Burkinidi, minka e balu wala: conheça variações do ‘mutirão’ chamado pela COP30
O mesmo termo escolhido pela presidência da Conferência para chamar a comunidade internacional para ações contra a mudança do clima se traduz em linguagens indígenas e africanas

Por Mayara Souto / COP30
De origem tupi-guarani, o termo “mutirão” foi adotado pela presidência da COP 30 como mote para chamar a comunidade internacional à ação climática. Durante a Semana do Clima do Panamá foi possível observar a palavra adotando diversos sotaques e identificação em outras culturas – principalmente, as indígenas e africanas.
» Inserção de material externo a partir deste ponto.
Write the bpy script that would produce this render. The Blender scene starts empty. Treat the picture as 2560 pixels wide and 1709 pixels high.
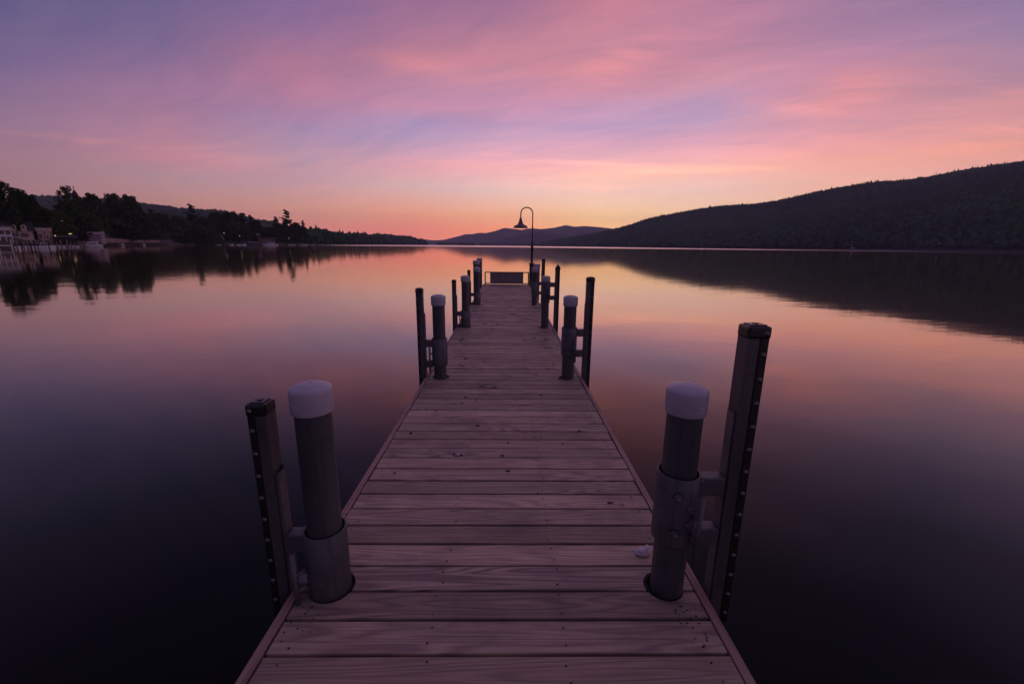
import bpy, bmesh, math, random
import numpy as np
from mathutils import Vector, Matrix
random.seed(7); RNG = np.random.default_rng(7)
PI = math.pi
sc = bpy.context.scene
COL = sc.collection
WATER_Z = -0.45

# ------------------------------------------------------------------ camera model
W0, H0 = 2560.0, 1709.0
F_PX, PITCH, YAW, ROLL, CAM_X, CAM_H = 1045.958, .226219, .0137053, .0103628, .0237578, 1.498455

def cam_axes():
    cp, sp, cy, sy = math.cos(PITCH), math.sin(PITCH), math.cos(YAW), math.sin(YAW)
    f = Vector((sy*cp, cy*cp, -sp)); r0 = Vector((cy, -sy, 0)); u0 = r0.cross(f)
    cr, sr = math.cos(ROLL), math.sin(ROLL)
    return cr*r0 + sr*u0, -sr*r0 + cr*u0, f
RI, UP, FW = cam_axes()
CAM = Vector((CAM_X, 0, CAM_H))

def ray(px, py):
    return FW + RI*((px - W0/2)/F_PX) - UP*((py - H0/2)/F_PX)
def at(px, py, Y):                       # point at world depth Y
    d = ray(px, py); return CAM + d*(Y/d.y)
def xat(px, Y):                          # x on the horizon line at depth Y
    d = ray(px, 614 + (px - 1280)*.0076); return CAM.x + d.x*(Y/d.y)
def azel(px, py):
    d = ray(px, py).normalized()
    return math.degrees(math.atan2(d.x, d.y)), math.degrees(math.asin(d.z))

# ------------------------------------------------------------------ colour / material helpers
def lin(c):
    return tuple(((v/255)/12.92 if v/255 <= .04045 else ((v/255 + .055)/1.055)**2.4) for v in c)

class NT:
    def __init__(s, tree): s.t = tree; s.n = tree.nodes; s.l = tree.links
    def node(s, typ, **kw):
        n = s.n.new(typ)
        for k, v in kw.items(): setattr(n, k, v)
        return n
    def put(s, sock, v):
        if isinstance(v, bpy.types.NodeSocket): s.l.new(v, sock)
        elif v is not None: sock.default_value = v
    def math(s, op, a, b=None, c=None, clamp=False):
        n = s.node('ShaderNodeMath', operation=op, use_clamp=clamp)
        s.put(n.inputs[0], a)
        if b is not None: s.put(n.inputs[1], b)
        if c is not None: s.put(n.inputs[2], c)
        return n.outputs[0]
    def mix(s, f, a, b, blend='MIX', clamp=False):
        n = s.node('ShaderNodeMix', data_type='RGBA', blend_type=blend, clamp_factor=True)
        s.put(n.inputs[0], f)
        for sock, v in ((n.inputs[6], a), (n.inputs[7], b)):
            s.put(sock, v if isinstance(v, bpy.types.NodeSocket) else (*v[:3], 1))
        return n.outputs[2]
    def ramp(s, f, stops, interp='LINEAR'):
        n = s.node('ShaderNodeValToRGB'); r = n.color_ramp; r.interpolation = interp
        for i, (p, c) in enumerate(stops):
            if i < 2: e = r.elements[i]; e.position = p
            else: e = r.elements.new(p)
            e.color = (*c[:3], 1) if hasattr(c, '__len__') else (c, c, c, 1)
        s.put(n.inputs[0], f); return n.outputs[0]
    def noise(s, vec, scale, detail=3, rough=.5, dist=0.0):
        n = s.node('ShaderNodeTexNoise'); s.put(n.inputs['Vector'], vec)
        n.inputs['Scale'].default_value = scale; n.inputs['Detail'].default_value = detail
        n.inputs['Roughness'].default_value = rough; n.inputs['Distortion'].default_value = dist
        return n.outputs[0]
    def mapping(s, vec, scale=(1, 1, 1), loc=(0, 0, 0), rot=(0, 0, 0)):
        n = s.node('ShaderNodeMapping'); s.put(n.inputs[0], vec)
        n.inputs['Location'].default_value = loc; n.inputs['Rotation'].default_value = rot
        n.inputs['Scale'].default_value = scale; return n.outputs[0]
    def comb(s, x, y, z):
        n = s.node('ShaderNodeCombineXYZ')
        for i, v in enumerate((x, y, z)): s.put(n.inputs[i], v)
        return n.outputs[0]
    def sep(s, v):
        n = s.node('ShaderNodeSeparateXYZ'); s.put(n.inputs[0], v); return n.outputs

def new_mat(name):
    m = bpy.data.materials.new(name); m.use_nodes = True
    nt = NT(m.node_tree); b = m.node_tree.nodes['Principled BSDF']
    return m, nt, b

def simple(name, col, rough=.6, metal=0.0, var=.25, vscale=3.0, bump=0.0, bscale=40.0, emit=None, stretch=(1, 1, 1), spec=None, grime=0.0):
    m, t, b = new_mat(name)
    co = t.node('ShaderNodeTexCoord').outputs['Object']
    n = t.noise(t.mapping(co, stretch), vscale, 5, .6)
    lo = tuple(c*(1 - var) for c in col); hi = tuple(min(1, c*(1 + var)) for c in col)
    c = t.ramp(n, [(.3, lo), (.7, hi)])
    if grime:                     # run-down streaks, blotches and pale scuffs that belong to the surface
        st = t.noise(t.mapping(co, (34, 34, 1.6), (3, 1, 0)), 1.0, 5, .62)
        bl = t.noise(t.mapping(co, (9, 9, 6), (1, 7, 2)), 1.0, 6, .65)
        sc_ = t.noise(t.mapping(co, (60, 60, 14), (5, 2, 8)), 1.0, 3, .6)
        c = t.mix(t.math('MULTIPLY', t.ramp(st, [(.50, 0.0), (.66, 1.0)]), grime), c, tuple(v*.42 for v in col))
        c = t.mix(t.math('MULTIPLY', t.ramp(bl, [(.54, 0.0), (.64, 1.0)]), grime*.8), c, tuple(v*.55 for v in col))
        c = t.mix(t.math('MULTIPLY', t.ramp(sc_, [(.66, 0.0), (.72, 1.0)]), grime*.9), c, tuple(min(.8, v*1.9 + .03) for v in col))
    t.put(b.inputs['Base Color'], c)
    rr = t.math('MULTIPLY_ADD', n, .25, rough - .12)
    t.put(b.inputs['Roughness'], rr); b.inputs['Metallic'].default_value = metal
    if spec is not None: b.inputs['Specular IOR Level'].default_value = spec
    if bump:
        bn = t.node('ShaderNodeBump'); bn.inputs['Strength'].default_value = bump; bn.inputs['Distance'].default_value = .01
        t.put(bn.inputs['Height'], t.noise(t.mapping(co, stretch), bscale, 4, .6)); t.put(b.inputs['Normal'], bn.outputs[0])
    if emit:
        b.inputs['Emission Color'].default_value = (*emit[:3], 1); b.inputs['Emission Strength'].default_value = emit[3]
    return m

# ------------------------------------------------------------------ mesh builder
class MB:
    def __init__(s): s.v = []; s.f = []; s.mi = []; s.sm = []
    def add(s, vs, fs, mi=0, smooth=False):
        o = len(s.v); s.v += [tuple(v) for v in vs]
        for f in fs: s.f.append(tuple(i + o for i in f)); s.mi.append(mi); s.sm.append(smooth)
        return s
    def box(s, x0, x1, y0, y1, z0, z1, mi=0, bev=0.0, M=None):
        if bev <= 0:
            vs = [(x, y, z) for z in (z0, z1) for y in (y0, y1) for x in (x0, x1)]
            fs = [(0, 2, 3, 1), (4, 5, 7, 6), (0, 1, 5, 4), (2, 6, 7, 3), (0, 4, 6, 2), (1, 3, 7, 5)]
        else:
            b = min(bev, (x1-x0)*.45, (y1-y0)*.45, (z1-z0)*.45)
            bm = bmesh.new(); bmesh.ops.create_cube(bm, size=1)
            for v in bm.verts:
                v.co = Vector(((x0+x1)/2 + v.co.x*(x1-x0), (y0+y1)/2 + v.co.y*(y1-y0), (z0+z1)/2 + v.co.z*(z1-z0)))
            bmesh.ops.bevel(bm, geom=bm.edges[:], offset=b, segments=2, affect='EDGES', profile=.6)
            bm.verts.index_update()
            vs = [v.co.copy() for v in bm.verts]; fs = [[v.index for v in f.verts] for f in bm.faces]; bm.free()
        if M is not None: vs = [M @ Vector(v) for v in vs]
        return s.add(vs, fs, mi)
    def lathe(s, prof, cx=0, cy=0, cz=0, seg=24, mi=0, smooth=True, M=None):
        vs = []; fs = []
        n = len(prof)
        for r, z in prof:
            for k in range(seg):
                a = 2*PI*k/seg; vs.append(Vector((cx + max(r, 1e-4)*math.cos(a), cy + max(r, 1e-4)*math.sin(a), cz + z)))
        for i in range(n-1):
            for k in range(seg):
                k2 = (k+1) % seg; fs.append((i*seg+k, i*seg+k2, (i+1)*seg+k2, (i+1)*seg+k))
        if M is not None: vs = [M @ v for v in vs]
        return s.add(vs, fs, mi, smooth)
    def tube(s, pts, r, seg=10, mi=0, smooth=True, caps=True):
        pts = [Vector(p) for p in pts]; n = len(pts); vs = []; fs = []
        rs = r if hasattr(r, '__len__') else [r]*n
        ref = None
        for i, p in enumerate(pts):
            t = (pts[min(i+1, n-1)] - pts[max(i-1, 0)]).normalized()
            if ref is None:
                ref = t.orthogonal().normalized()
            ref = (ref - t*ref.dot(t)).normalized(); b = t.cross(ref)
            for k in range(seg):
                a = 2*PI*k/seg; vs.append(p + (ref*math.cos(a) + b*math.sin(a))*rs[i])
        for i in range(n-1):
            for k in range(seg):
                k2 = (k+1) % seg; fs.append((i*seg+k, i*seg+k2, (i+1)*seg+k2, (i+1)*seg+k))
        if caps: fs.append(tuple(range(seg))[::-1]); fs.append(tuple(range((n-1)*seg, n*seg)))
        return s.add(vs, fs, mi, smooth)
    def prism(s, poly, z0, z1, mi=0, axis='z'):
        n = len(poly)
        def P(a, b, c): return (a, b, c) if axis == 'z' else ((a, c, b) if axis == 'y' else (c, a, b))
        vs = [P(a, b, z0) for a, b in poly] + [P(a, b, z1) for a, b in poly]
        fs = [tuple(range(n))[::-1], tuple(range(n, 2*n))] + [(i, (i+1) % n, n + (i+1) % n, n + i) for i in range(n)]
        return s.add(vs, fs, mi)
    def mesh(s, name, mats):
        me = bpy.data.meshes.new(name); me.from_pydata(s.v, [], s.f); 
        for m in mats: me.materials.append(m)
        me.polygons.foreach_set('material_index', s.mi); me.polygons.foreach_set('use_smooth', s.sm)
        bm = bmesh.new(); bm.from_mesh(me); bmesh.ops.recalc_face_normals(bm, faces=bm.faces); bm.to_mesh(me); bm.free()
        me.update(); return me
    def build(s, name, mat, parent=None):
        mats = mat if isinstance(mat, (list, tuple)) else [mat]
        return link(name, s.mesh(name, mats), parent)

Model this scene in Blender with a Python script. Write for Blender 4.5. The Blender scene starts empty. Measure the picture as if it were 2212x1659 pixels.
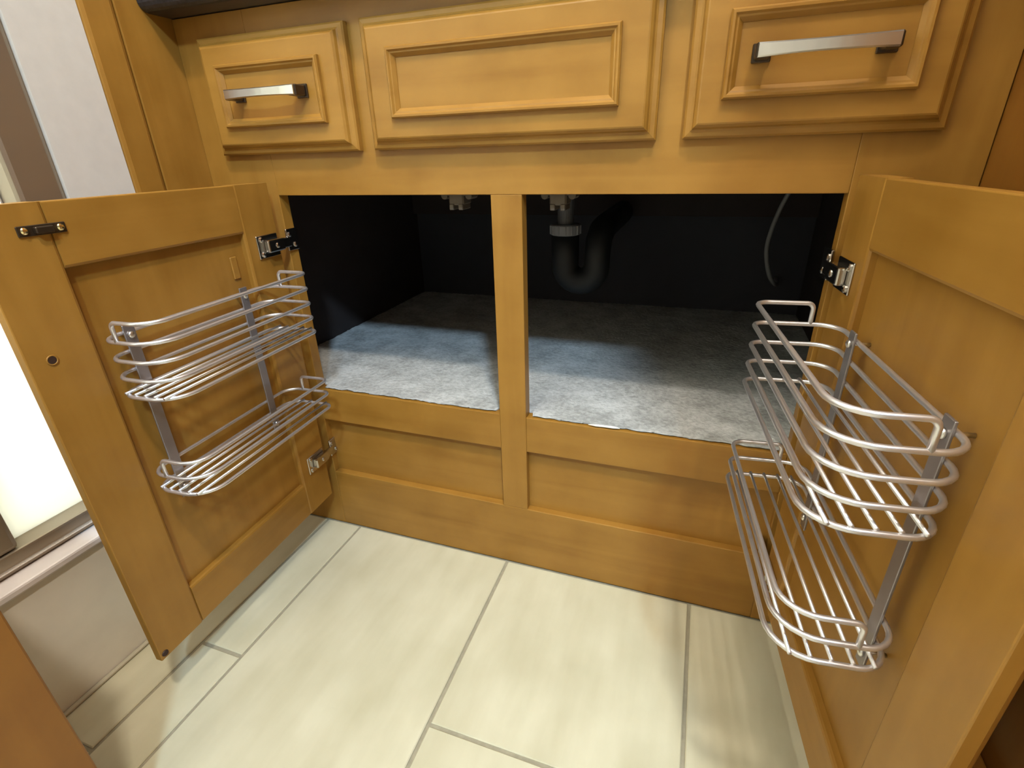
import bpy, bmesh, math, random
from mathutils import Vector, Matrix, noise
random.seed(7)
sc = bpy.context.scene
COL = sc.collection

# ------------------------------------------------------------------ camera, world, lights, exposure
cam = bpy.data.cameras.new('camera')
cam.sensor_width = 36.0
cam.lens = 17.804
cam.clip_start = 0.01
cam_o = bpy.data.objects.new('camera', cam)
COL.objects.link(cam_o)
R0 = Vector((0.94324693, 0.33092782, -0.02778496))
R1 = Vector((0.1132774, -0.39926419, -0.90981116))
R2 = Vector((-0.31217537, 0.85502917, -0.41409136))
M = Matrix((R0, -R1, -R2)).transposed().to_4x4()
M.translation = Vector((0, -0.63864, 0.65404))
cam_o.matrix_world = M
sc.camera = cam_o

world = bpy.data.worlds.new('world')
sc.world = world
world.use_nodes = True
world.node_tree.nodes['Background'].inputs[0].default_value = (0.9, 0.95, 1.0, 1)
world.node_tree.nodes['Background'].inputs[1].default_value = 0.02

def area(name, loc, target, size, power, color):
    l = bpy.data.lights.new(name, 'AREA')
    l.shape = 'DISK'
    l.size = size
    l.energy = power
    l.color = color
    o = bpy.data.objects.new(name, l)
    COL.objects.link(o)
    o.location = loc
    o.rotation_euler = (Vector(target) - Vector(loc)).to_track_quat('-Z', 'Y').to_euler()
    return o

area('ceiling_lamp_or_fill', (0.30, -0.95, 2.41), (0.0, -0.60, 0), 0.14, 30, (1.0, 0.93, 0.82))
area('ceiling_lamp_or_fill', (-0.15, -0.60, 2.43), (-0.15, -0.60, 0), 0.9, 9, (1.0, 0.94, 0.82))  # added broad fill, not a lamp of the room; softens floor shadows
area('ceiling_lamp_or_fill', (-0.50, -1.15, 2.43), (-0.50, -1.15, 0), 0.5, 11, (1.0, 0.94, 0.82))  # added fill from the left, lifts the shade beside the left door
area('ceiling_lamp_or_fill', (0.70, -1.90, 2.38), (-0.2, 0.0, 0.5), 0.20, 60, (0.52, 0.76, 1.0))
area('shower_lamp', (-1.22, -0.45, 2.38), (-1.2, -0.45, 0), 0.25, 110, (1.0, 1.0, 0.97))

sc.view_settings.view_transform = 'Standard'
sc.view_settings.look = 'None'
sc.view_settings.gamma = 1.0
sc.view_settings.use_curve_mapping = False
sc.view_settings.exposure = 0.0

# ------------------------------------------------------------------ materials
def s2l(c):
    return tuple(((v / 255) / 12.92 if v / 255 <= 0.04045 else ((v / 255 + 0.055) / 1.055) ** 2.4) for v in c)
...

“O mutirão, a gente, enquanto indígena, considera essa mobilização local, comunitária, que a gente realiza desde quando a gente é criança, seja dentro da comunidade, seja fora, pelo direito indígena, em prol do direito comunitário. O mutirão é feito, em diversas partes do mundo, de maneiras diferentes – seja pela educação, saúde, meio ambiente e tudo isso que nos rodeia”, explicou Eric Terena, ativista indígena do Mato Grosso do Sul, responsável por apresentar o termo durante o Fórum de Implementação – destaque do evento da Convenção-Quadro das Nações Unidas sobre Mudança do Clima (UNFCCC, na sigla em inglês), com cocriação da presidência da COP30.
Mesmo dentro do Brasil, o termo encontra diferentes regionalismos. “Como venho da região amazônica, a gente tem uma palavra que também se assemelha ao mutirão, que é o puxirum. A gente convida as pessoas para ‘fazer um puxirum’, seja para subir uma laje, plantar uma roça, construir uma casa. E espero que esse movimento de mutirão e puxirum demonstre um caminho para longe dos combustíveis fósseis, por justiça social e que a gente possa demonstrar na COP30 essa relação das pessoas com os territórios”, destacou Hannah Balieiro, diretora executiva do Instituto Mapinguari.

No encontro com outros países latino-americanos, o reconhecimento também é visível. “Mutirão se parece muito com a palavra, em espanhol, ‘minga’ e vem da palavra quéchua (etnia indígena andina) ‘minka’, que significa trabalho coletivo comunitário. Normalmente, se utiliza em um entorno rural, onde várias pessoas se somam a um trabalho voluntário, sem ser pago, e que é pelo bem da comunidade, como, por exemplo, a manutenção de estradas, de canais de irrigação, semeadura ou colheita, e casas da comunidade”, apontou Andrés Mogro, do Equador, gerente de Programa do Clima da Fundação Avina.

“Uma das palavras do povo gunadule é ‘balu wala’, que significa ‘árvore de sal’. É dizer como nós podemos colaborar juntos para fazer justiça climática, onde todas as pessoas estão incluídas. Mas, não somente as pessoas, mas também a terra. Desde a perspectiva indígena, nós reconhecemos como parte da terra”, contou a ativista indígena do Panamá, Jacobed Solano.
As culturas africanas também encontram tradução na ideia de cooperação por um bem comum. “Mutirão podemos fazer um paralelo com a palavra “burkinidi”, que significa que você precisa colocar integridade, humanismo, humildade e altruísmo no seu comportamento, seja no trabalho ou na sua vida pessoal. Nós somos todos um ecossistema, estamos interconectados e somos interdependentes”, ressaltou a princesa Abze Djigma, líder tradicional de Burkina Faso, na África Ocidental.
“A gente poderia convidar para um pensamento diaspórico africano e chamar de boko, na cosmovisão bantu, que significa uma casa pública. Então podemos chamar o mutirão de uma casa pública porque nós precisamos cuidar da terra como nossa casa pública”, comparou Diosmar Filho, doutor em geografia e pesquisador sênior da Associação de Pesquisa Iyaleta, sobre a cultura da África Central.